Bitcoin exchange shuts down after being hacked twice in one year

A South Korean Bitcoin exchange has collapsed after suffering its second hack in less than a year.

As The Telegraph reports, YouBit has announced that it suffered a hack at 04:35am local time today, which saw criminals steal 17% of its total assets.

As a consequence, YouBit has declared itself bankrupt and – by the time you read this article – will have shut down forever.

In an announcement to customers, YouBit said it would allow users to withdraw up to 75% of their funds. But customers will have to wait until after the bankruptcy process to see what (if any) of the remainder of their Bitcoin investments will be made available.

No doubt some observers will fail to feel much sympathy with investors who are stung by YouBit’s sudden and unexpected shutdown.
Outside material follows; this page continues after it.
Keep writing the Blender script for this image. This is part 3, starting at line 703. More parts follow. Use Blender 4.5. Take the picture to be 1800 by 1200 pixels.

After all, the same site suffered a separate hack in April which saw 4,000 Bitcoins stolen (worth about US $5.5 million then, but an eye-watering US $74 million at today’s prices).

To misquote Oscar Wilde, to have your Bitcoin exchange hacked once may be regarded as misfortune; to have it happen twice looks like carelessness.

In its message to customers, YouBit said that it had made efforts to improve security after the earlier attack, but it simply wasn’t enough.

[Emergency – Important]

I am very sorry to inform you again with the sad news.

After the accident in April, we have done our best to improve the security, recruitment and system maintenance, and have managed to lower the hot wallet rate.

Then, at 4:35 am, we lost our coin purse due to our hacking .

The coin loss at 4:35 am is about 17% of total assets. The other coins were kept in the cold wallet and there were no additional losses.

The April YouBit hack was blamed, like other attacks on cryptocurrency exchanges based in the country, on North Korea. The claim is that hackers working for North Korea have been exploiting digital currency exchanges to steal large amounts of money, and avoid sanctions.

With Bitcoin prices rocketing skywards no-one should be surprised to see an increasing interest amongst online criminals to steal wallets, and to target Bitcoin exchanges.

In the 1930s, gun-wielding bank robber Willie Sutton explained that the reason he targeted banks was because “that’s where the money is.”

Banks, however, have hundreds of years of experience in protecting their customers’ money and have typically invested heavily in defending themselves. Faced with such a hard target is it any wonder that online criminal gangs are finding relatively young, poorly protected, Bitcoin exchanges so attractive?

If you’re going to invest in Bitcoin, my advice is to keep your investments away from an online exchange as much as possible and invest in a hardware wallet instead.